To maximise the screen time of her two Australian assets, Robbie (Barbie, Babylon, I, Tonya) and Elordi (Frankenstein, Saltburn) Fennell dispenses with the primary narrator (Mr Lockwood) and the flashback structure. Gone is Catherine’s brother Hindley, Hindley’s son, Catherine’s daughter and the entire second part of the novel. The first person narration of Catherine’s companion or servant, Nelly Dean (Hong Chau, The Whale), is also gone, but is, to some extent, incorporated into Nelly’s role as an increasingly controlling, but ambiguous, omnipotent presence.
Dramatic licence is granted to a filmmaker in exchange for enhancing our understanding, appreciation or our perspective of the source material. In the case of a classic – there have been about 15 film adaptations in English and the book’s on the GCSE syllabus – changing around the characters that are the backbone of the story and their traits can be a licence too far.
Eliminating Catherine’s sadistic and possibly incestuously jealous brother Hindley, requires turning the novel’s good hearted widower Mr Earnshaw – who favours Heathcliff over his cruel son Hindley – into a vicious alcoholic who drinks and gambles away his respectable home, Wuthering Heights. But without the second part of the novel, Hindley would be a surplus actor on the payroll.
The character who is improved upon in Fennell’s film is Linton’s ward Isabella, thanks to an inspired performance from Alison Oliver. Heathcliff seduces the smitten teenager when he returns from the USA in order to torment Catherine with jealousy and Linton with class rage. The sadomasochism in the Heathcliff/Isabella relationship is surprisingly credible. Both of them are seeking revenge for coming in second.

Isabella would disgrace Linton a lot more if she were Linton’s younger sister, as in the novel. But Fennell has some weird notion of colourblind casting which precludes this.
Whereas Heathcliff, who is described in the novel as though he might be a Roma, or mixed race, is played by a white actor, Nellie is played by a Vietnamese-American actress and Latif is of Pakistani/Scottish origin. With long, unruly dark hair the handsome, hunky British actor would make a great Heathcliff. More interesting than Elordi with his catwalk model looks and stature.
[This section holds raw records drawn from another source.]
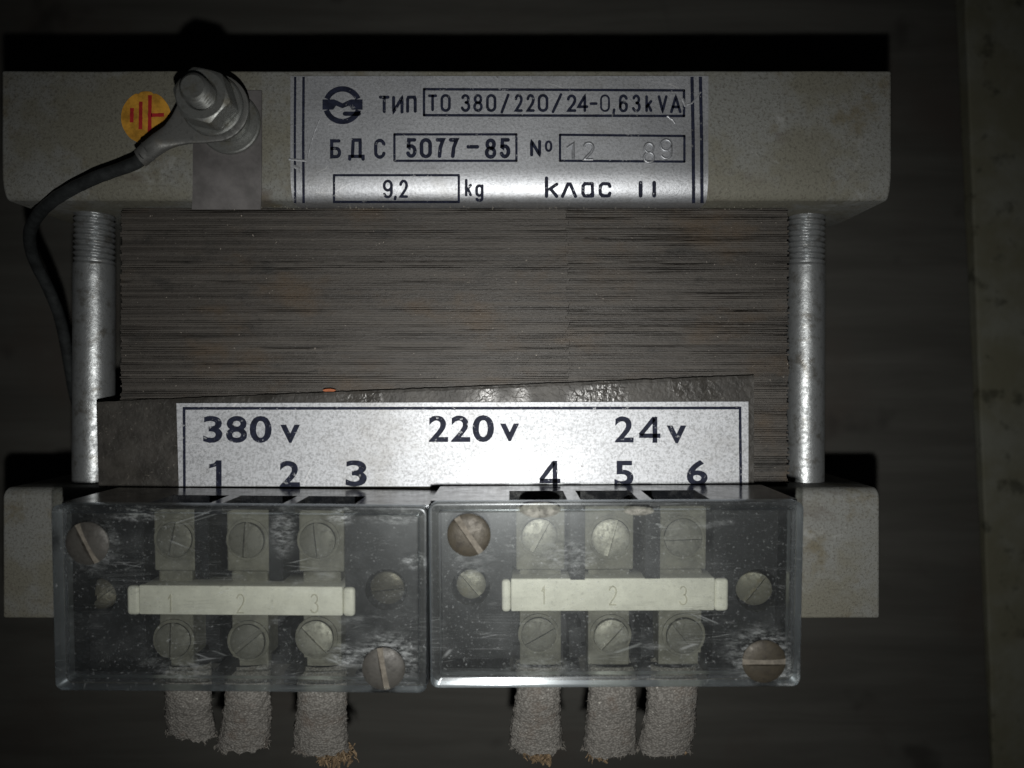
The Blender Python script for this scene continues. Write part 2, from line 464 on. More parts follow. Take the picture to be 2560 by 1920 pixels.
def tie_rod(xc, D, r, label):
    mb = MB()
    top = Vector((xc, 40.6, CAM_H - D)); L = 40.6 + 24.2
    thread_tube(mb, top, (-.004, -1, 0), L, r, 1.32, .62, 0, 12.8, (1, 0, 0), step=.13, seg=44, lump=.05)
    o = mb.build("tie_rod", ZINC, T, smooth=60); o["label"] = label
xr_ = (U(1969, 0, 183).x + U(2061, 0, 183).x) / 2
tie_rod(xr_, 183, 4.35, "right zinc plated tie rod with coarse threaded upper end")
xl_ = (U(189, 0, 181).x + U(284, 0, 181).x) / 2
tie_rod(xl_, 181, 4.5, "left zinc plated tie rod, lower part behind the dark strip")

# ------------------------------------------------------------------ sheets wrapped on the upper clamp
def up_profile_pts(off, y_top, z_end):
    pts = profile(UP["ztop_y"], UP["bend_y"], UP["zf"], UP["R"], UP["zback"], 3.6, 1, off, 16)
    pts = [p for p in pts[1:-1]]
    n = 10; y_b = pts[0][0]
    flat = [(y_top + (y_b - y_top) * k / n, UP["zf"] + off) for k in range(n)]
    return flat + pts + [(UP["bend_y"] - off, z_end)]
def up_hit(px, py, off):
    """point where the view ray through a photo pixel meets the wrapped plate (offset off)"""
    s = (960 - py) / F
    D = CAM_H - UP["zf"] - off
    ra, rb = UP["R"][0] + off, UP["R"][1] + off
    cy = UP["bend_y"] + UP["R"][0]; cz = UP["zf"] - UP["R"][1]
    if s * D >= cy: return U(px, py, D)
    # circle intersection: y = s D, z = CAM_H - D
    Dc = CAM_H - cz; u, v = 1 / ra ** 2, 1 / rb ** 2
    A = s * s * u + v; B = -2 * (s * cy * u + Dc * v); C = cy * cy * u + Dc * Dc * v - 1
    disc = max(0, B * B - 4 * A * C)
    D = (-B - math.sqrt(disc)) / (2 * A)
    return U(px, py, D)

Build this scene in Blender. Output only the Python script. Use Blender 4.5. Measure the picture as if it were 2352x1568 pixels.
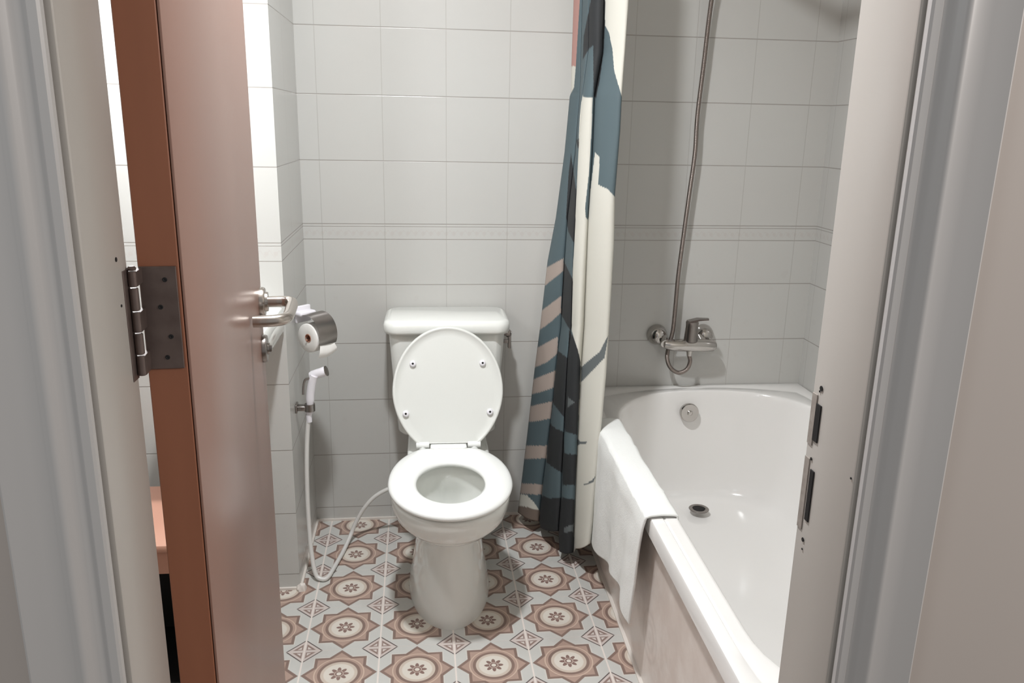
import bpy, bmesh, math, random
import numpy as np
from mathutils import Vector, Matrix, noise
random.seed(4)
PI = math.pi
S = bpy.context.scene
for o in list(bpy.data.objects):
    bpy.data.objects.remove(o)

# ------------------------------------------------------------------ camera
FPX = 1859.4
CAM = Vector((0.3701, -2.6667, 1.3757))
yaw, pitch, roll = 0.1170, 0.2635, 0.0196
fwd = Vector((math.sin(yaw)*math.cos(pitch), math.cos(yaw)*math.cos(pitch), -math.sin(pitch)))
r0 = Vector((math.cos(yaw), -math.sin(yaw), 0)); u0 = r0.cross(fwd)
rgt = math.cos(roll)*r0 + math.sin(roll)*u0
upv = -math.sin(roll)*r0 + math.cos(roll)*u0
cd = bpy.data.cameras.new('camera'); cam = bpy.data.objects.new('camera', cd); S.collection.objects.link(cam)
M = Matrix.Identity(4)
for i in range(3):
    M[i][0] = rgt[i]; M[i][1] = upv[i]; M[i][2] = -fwd[i]; M[i][3] = CAM[i]
cam.matrix_world = M
cd.sensor_width = 36; cd.lens = FPX/2352*36; cd.clip_start = 0.02
S.camera = cam
def at(px, py, Y):
    'world point on the vertical plane y=Y seen at that pixel'
    px, py, Y = float(px), float(py), float(Y)
    d = fwd + (px-1176)/FPX*rgt - (py-784)/FPX*upv
    t = (Y-CAM.y)/d.y
    return CAM + t*d

# ------------------------------------------------------------------ world, lights, exposure
W = bpy.data.worlds.new('world'); S.world = W; W.use_nodes = True
W.node_tree.nodes['Background'].inputs[0].default_value = (0.68, 0.68, 0.68, 1)
W.node_tree.nodes['Background'].inputs[1].default_value = 0.50
def area(name, loc, size, power, col, rot=(0,0,0), sy=None):
    l = bpy.data.lights.new(name, 'AREA'); l.size = size; l.energy = power; l.color = col
    if sy: l.shape = 'RECTANGLE'; l.size_y = sy
    else: l.shape = 'DISK'
    o = bpy.data.objects.new(name, l); S.collection.objects.link(o); o.location = loc; o.rotation_euler = rot
    return o
area('bathroom_ceiling_lamp', (0.30, -1.22, 2.36), 0.12, 31, (0.95, 0.975, 1.0))
pl = bpy.data.lights.new('globe_lamp', 'POINT'); pl.energy = 8; pl.color = (0.955, 0.98, 1.0); pl.shadow_soft_size = 0.06
po = bpy.data.objects.new('globe_lamp', pl); S.collection.objects.link(po); po.location = (-0.32, -0.82, 1.55)
def aimed(name, loc, size, power, col, tgt):
    d = Vector(tgt)-Vector(loc)
    o = area(name, loc, size, power, col); o.rotation_euler = d.to_track_quat('-Z', 'Y').to_euler(); return o
aimed('hallway_cool_fill', (-1.0, -3.3, 2.1), 0.7, 6, (0.92, 0.97, 1.0), (0.2, -2.0, 1.0))  # unseen cool fill added to light the door casings
aimed('hallway_warm_fill', (2.3, -2.65, 1.9), 0.5, 19, (1.0, 0.93, 0.88), (0.1, -1.93, 1.1))  # unseen warm fill from the side, added to brighten the left jamb
S.view_settings.view_transform = 'Standard'; S.view_settings.look = 'None'
S.view_settings.gamma = 1; S.view_settings.exposure = 0.10; S.view_settings.use_curve_mapping = False

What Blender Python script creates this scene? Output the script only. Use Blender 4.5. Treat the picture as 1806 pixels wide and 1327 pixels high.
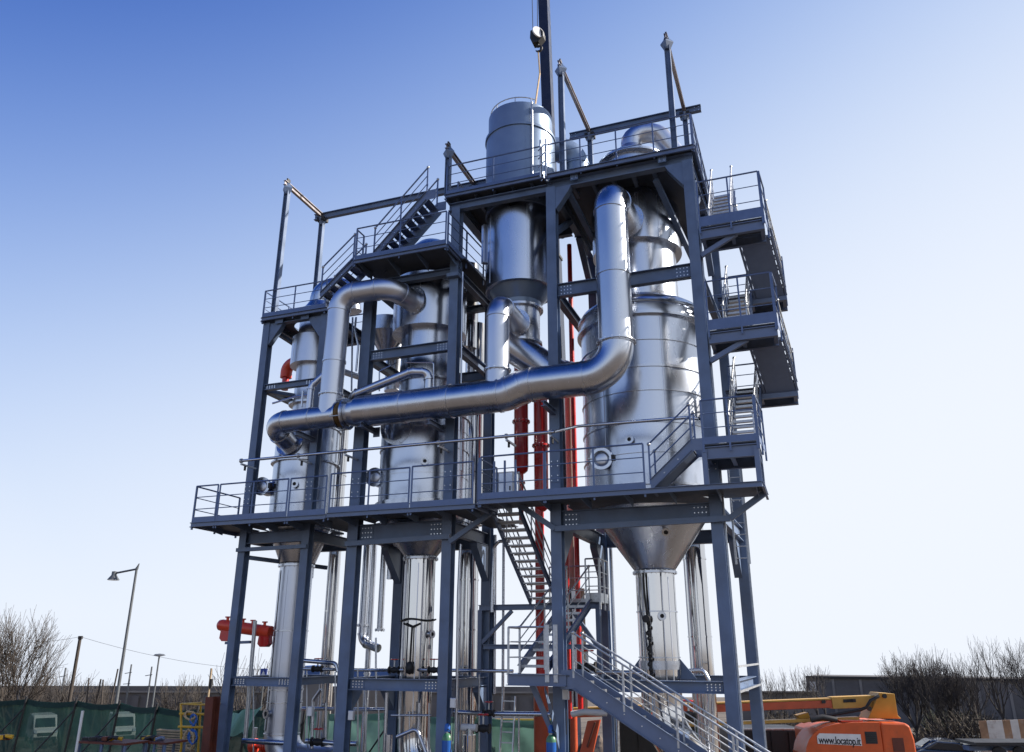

Since Fennell has eliminated the second part of the novel (Heathcliff’s revenge and the third generation’s redemption) she has plenty of time for long montages of the adulterous reunion between now wealthy Heathcliff and now bored Catherine, pining to leave the stuffy mansion for wild romps on the moors.
Only the chaste romps of youth are now sexual encounters. Okay, there’s no nudity, but the trysts are relentless. One after the other, on the moors, in the Lintons’ carriage, in her bedroom… You can only distinguish them by Catherine’s wardrobe changes.
The unintended result is that despite Catherine’s premature death, you feel that the pair have had a lifetime’s worth of sex by the time she dies (not in childbirth, although she’s pregnant, but of a broken heart).
The beauty of the novel is the subtle handling of the physical passion. Brontë never reveals whether the pair consummate their love, but it’s doubtful. William Wyler’s 1939 film has a brilliant cut just before a first – when Catherine is still single. But there’s no adulterous sex, making the tension of Heathcliff’s return all the more unbearable.
It is this pent up longing that makes the tears flow at the delayed gratification of the deathbed kiss and the realisation of what might have been. In Fennell’s Wuthering Heights, the tears don’t flow at the film that might have been.